Grounds has replaced tens of thousands of square-feet of turf with mulch, utilizing underused spaces such as boulevards.

The College has been systematically retrofitting and replacing conventional toilets with dual-flush fixtures, such as this one in Norton-Clark III residence hall.

Present

Landscaping

  • Ralph Cornell Society of Native Landscapers This new student club planted four areas on campus with native plant specimens. The group aims to emphasize drought-resistant and native Southern California plants around campus.
  • Turf/shrub removal In 2010-11, Grounds removed 43,402 sq-ft of turf on campus.
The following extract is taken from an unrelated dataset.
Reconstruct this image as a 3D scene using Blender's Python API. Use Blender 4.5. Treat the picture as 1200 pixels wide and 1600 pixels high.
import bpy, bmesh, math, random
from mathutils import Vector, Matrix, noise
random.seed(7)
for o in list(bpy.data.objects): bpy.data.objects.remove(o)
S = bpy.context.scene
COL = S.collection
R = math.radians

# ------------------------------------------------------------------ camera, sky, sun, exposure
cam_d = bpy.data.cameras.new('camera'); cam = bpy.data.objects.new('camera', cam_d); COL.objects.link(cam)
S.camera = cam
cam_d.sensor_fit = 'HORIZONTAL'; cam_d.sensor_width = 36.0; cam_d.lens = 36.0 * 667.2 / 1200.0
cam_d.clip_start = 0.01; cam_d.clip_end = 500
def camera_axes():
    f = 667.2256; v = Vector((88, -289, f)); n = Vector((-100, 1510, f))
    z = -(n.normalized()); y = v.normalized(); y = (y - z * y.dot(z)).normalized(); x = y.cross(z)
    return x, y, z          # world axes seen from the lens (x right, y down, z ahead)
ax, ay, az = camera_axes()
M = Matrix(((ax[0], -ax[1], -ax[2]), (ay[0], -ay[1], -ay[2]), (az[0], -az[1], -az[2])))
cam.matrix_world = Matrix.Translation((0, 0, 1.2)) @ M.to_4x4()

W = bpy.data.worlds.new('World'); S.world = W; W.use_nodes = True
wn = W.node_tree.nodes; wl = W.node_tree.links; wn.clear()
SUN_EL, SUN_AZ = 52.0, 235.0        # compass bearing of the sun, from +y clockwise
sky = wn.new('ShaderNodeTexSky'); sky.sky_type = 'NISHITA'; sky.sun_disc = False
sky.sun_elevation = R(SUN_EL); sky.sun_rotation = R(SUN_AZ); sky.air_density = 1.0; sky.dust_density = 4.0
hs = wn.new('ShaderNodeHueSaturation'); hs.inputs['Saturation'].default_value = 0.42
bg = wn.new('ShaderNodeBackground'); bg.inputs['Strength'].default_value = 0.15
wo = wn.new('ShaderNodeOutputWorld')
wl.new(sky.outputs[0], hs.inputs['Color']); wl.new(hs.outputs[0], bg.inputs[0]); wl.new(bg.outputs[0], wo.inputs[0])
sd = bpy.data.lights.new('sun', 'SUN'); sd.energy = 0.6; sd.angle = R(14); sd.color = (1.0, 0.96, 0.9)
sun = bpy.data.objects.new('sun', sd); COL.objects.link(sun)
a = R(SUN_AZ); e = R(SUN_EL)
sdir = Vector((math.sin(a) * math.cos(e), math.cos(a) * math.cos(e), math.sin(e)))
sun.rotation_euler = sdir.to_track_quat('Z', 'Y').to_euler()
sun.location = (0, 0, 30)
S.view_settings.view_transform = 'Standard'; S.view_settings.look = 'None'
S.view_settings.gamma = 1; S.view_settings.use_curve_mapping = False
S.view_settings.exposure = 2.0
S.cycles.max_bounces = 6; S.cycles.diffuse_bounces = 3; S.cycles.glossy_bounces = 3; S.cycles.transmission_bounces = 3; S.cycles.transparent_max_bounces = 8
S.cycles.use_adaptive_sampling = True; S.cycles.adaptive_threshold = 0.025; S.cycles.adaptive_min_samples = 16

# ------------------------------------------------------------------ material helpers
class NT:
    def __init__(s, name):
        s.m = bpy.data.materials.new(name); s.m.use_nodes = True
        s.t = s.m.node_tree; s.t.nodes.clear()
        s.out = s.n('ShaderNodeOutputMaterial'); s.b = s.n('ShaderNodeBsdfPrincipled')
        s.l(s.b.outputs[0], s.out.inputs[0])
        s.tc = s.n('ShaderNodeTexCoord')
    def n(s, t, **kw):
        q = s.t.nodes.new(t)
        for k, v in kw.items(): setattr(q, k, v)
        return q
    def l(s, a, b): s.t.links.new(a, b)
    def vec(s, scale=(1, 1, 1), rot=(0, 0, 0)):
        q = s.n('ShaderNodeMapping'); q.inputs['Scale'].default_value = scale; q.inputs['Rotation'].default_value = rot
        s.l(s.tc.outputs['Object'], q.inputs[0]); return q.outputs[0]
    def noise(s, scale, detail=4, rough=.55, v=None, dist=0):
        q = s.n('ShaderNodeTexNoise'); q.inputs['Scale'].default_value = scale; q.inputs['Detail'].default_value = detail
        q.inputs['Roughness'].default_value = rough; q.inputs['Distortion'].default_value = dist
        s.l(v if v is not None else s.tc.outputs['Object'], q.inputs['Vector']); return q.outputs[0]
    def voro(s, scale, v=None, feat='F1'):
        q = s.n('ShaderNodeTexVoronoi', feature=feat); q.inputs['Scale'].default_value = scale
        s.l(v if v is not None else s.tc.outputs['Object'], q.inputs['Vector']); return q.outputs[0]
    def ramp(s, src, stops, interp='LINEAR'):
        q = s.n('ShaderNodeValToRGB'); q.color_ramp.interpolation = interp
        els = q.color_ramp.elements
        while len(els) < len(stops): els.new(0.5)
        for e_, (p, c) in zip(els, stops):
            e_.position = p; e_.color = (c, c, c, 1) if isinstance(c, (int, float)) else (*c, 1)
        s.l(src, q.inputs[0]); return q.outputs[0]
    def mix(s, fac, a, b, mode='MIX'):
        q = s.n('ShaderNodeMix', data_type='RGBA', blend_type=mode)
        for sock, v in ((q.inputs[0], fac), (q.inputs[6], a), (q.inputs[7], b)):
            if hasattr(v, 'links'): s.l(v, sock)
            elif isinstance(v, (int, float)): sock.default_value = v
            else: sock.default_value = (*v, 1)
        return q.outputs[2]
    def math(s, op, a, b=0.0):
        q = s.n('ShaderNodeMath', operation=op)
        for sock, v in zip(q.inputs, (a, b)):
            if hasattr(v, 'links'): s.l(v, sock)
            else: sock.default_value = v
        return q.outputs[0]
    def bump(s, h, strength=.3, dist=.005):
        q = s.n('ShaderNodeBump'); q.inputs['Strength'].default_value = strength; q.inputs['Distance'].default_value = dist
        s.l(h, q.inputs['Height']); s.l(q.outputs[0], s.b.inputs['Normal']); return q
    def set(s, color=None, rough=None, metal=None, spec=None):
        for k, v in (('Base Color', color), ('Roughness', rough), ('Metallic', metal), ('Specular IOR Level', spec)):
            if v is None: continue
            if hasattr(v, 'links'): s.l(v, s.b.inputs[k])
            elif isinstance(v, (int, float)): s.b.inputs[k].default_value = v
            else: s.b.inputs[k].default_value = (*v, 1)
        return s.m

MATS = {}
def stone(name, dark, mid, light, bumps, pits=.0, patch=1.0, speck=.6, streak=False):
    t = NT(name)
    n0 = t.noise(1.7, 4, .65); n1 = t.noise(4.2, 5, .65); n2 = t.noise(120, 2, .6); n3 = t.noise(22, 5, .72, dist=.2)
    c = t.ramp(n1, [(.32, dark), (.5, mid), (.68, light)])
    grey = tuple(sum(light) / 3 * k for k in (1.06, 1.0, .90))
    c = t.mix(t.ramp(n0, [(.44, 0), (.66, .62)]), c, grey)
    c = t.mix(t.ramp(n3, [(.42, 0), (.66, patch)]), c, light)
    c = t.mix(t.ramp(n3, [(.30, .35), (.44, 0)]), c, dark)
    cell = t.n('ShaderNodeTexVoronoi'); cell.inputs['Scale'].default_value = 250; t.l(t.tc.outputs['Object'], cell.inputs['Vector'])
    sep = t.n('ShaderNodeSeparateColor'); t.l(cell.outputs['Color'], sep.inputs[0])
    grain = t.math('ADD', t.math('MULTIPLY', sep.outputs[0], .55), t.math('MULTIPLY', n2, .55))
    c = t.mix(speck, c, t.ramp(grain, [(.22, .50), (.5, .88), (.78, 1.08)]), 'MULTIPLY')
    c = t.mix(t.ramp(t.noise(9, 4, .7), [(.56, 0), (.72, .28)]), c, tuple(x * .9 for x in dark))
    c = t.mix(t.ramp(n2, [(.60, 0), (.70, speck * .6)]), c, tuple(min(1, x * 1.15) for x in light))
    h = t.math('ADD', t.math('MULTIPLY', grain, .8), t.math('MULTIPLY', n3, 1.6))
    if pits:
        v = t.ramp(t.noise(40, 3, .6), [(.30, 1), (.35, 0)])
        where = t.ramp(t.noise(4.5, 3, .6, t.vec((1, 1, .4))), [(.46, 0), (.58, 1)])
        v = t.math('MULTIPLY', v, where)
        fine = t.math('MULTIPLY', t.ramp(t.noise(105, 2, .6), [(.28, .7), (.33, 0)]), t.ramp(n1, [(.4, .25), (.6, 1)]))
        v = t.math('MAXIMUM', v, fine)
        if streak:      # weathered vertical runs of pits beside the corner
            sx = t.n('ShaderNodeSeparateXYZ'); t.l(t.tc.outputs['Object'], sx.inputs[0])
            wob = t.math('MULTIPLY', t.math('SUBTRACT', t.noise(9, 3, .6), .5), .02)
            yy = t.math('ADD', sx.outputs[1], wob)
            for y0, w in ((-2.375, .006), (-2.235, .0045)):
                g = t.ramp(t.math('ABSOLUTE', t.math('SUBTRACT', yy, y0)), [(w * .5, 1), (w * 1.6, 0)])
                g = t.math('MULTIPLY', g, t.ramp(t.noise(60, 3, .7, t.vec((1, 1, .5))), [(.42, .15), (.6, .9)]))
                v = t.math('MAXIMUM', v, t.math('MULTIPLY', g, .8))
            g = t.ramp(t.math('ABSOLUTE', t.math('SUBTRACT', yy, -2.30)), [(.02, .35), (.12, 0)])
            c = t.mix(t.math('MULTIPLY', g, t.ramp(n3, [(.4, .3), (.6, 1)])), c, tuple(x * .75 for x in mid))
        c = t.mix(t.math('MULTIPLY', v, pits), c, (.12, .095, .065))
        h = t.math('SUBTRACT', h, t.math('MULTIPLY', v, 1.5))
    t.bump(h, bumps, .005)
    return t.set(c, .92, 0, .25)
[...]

In summer 2009, Grounds removed 21,179 sq-ft of shrubs, 1,705 sq-ft of turf, and 1,641 sq-ft of groundcover and replaced it with mulch, and 1,428 sq-ft of turf and replaced it with drip irrigated plants.
  • Drought-tolerant plantings The College's Grounds Department has been systematically increasing the variety and extent of drought-tolerant landscaping choices on campus, including reduced water-using grass blends for turf.
  • Appropriate landscaping design Grounds strategically designs landscaping on campus to place plants that need more water in naturally wetter areas of campus and plants that need less water in drier areas.
  • Advanced irrigation equipment The College's irrigation system includes a variety of measures to ensure that landscaping is irrigated appropriately, including daily-updated weather data from the campus' weather system that controls irrigation systems based on predictions of humidity and precipitation, efficient Rainbird irrigation equipment, and a rain gauge shut-off that shuts down the system when more than 0.5" of rain is detected.
  • Drip irrigation systems Drip irrigation has been systematically installed where appropriate, reducing the use of spray and other sprinkler types on campus. In Summer 2009, Grounds replaced 5,148 sq-ft of spray irrigation with drip irrigation.
  • Reduced watering schedules Since 2004, the College has significantly reduced the watering schedule for campus landscaping, down to a base for two times per week (aside from athletic turf, which must be watered daily due to different maintenance requirements). Watering occurs more than twice a week when weather or other conditions require it.
  • Pressure regulation As described in the water section of the audit, high water pressure causes leaks and inaccurate sprinkler aiming, which increases the College's water use. Grounds is systematically installing pressure regulators on irrigation equipment in order to reduce water use. Currently, 30-40% of the system is pressure-regulated.

Housekeeping

  • Water brooms Use of water brooms for cleaning exterior areas (saves up to 75% water over traditional hoses).

Plumbing Fixtures

  • Efficient toilets and urinals Currently, almost all toilets on campus are 1.6-gallon, which is the EPA standard for water-efficient fixtures. One-third (22 of 66) urinals on campus are waterless technology. Over 150 toilets on campus are dual-flush technology.
  • Faucet aerators Maintenance installs 0.5 gpm aerators on all faucets, ensuring efficiency.
  • Efficient front-loading washing machines Almost all washing machines on campus (including Housekeeping's) are water-efficient front-loading machines.

Stormwater management

Awareness/Education

  • Mirror films The College has produced hundreds of "Use Water Wisely" mirror films and put them in bathrooms across campus.
  • Little Green Book The Little Green Book sustainable living guide provides students with a variety of valuable tips on reducing their environmental impacts, including their water use.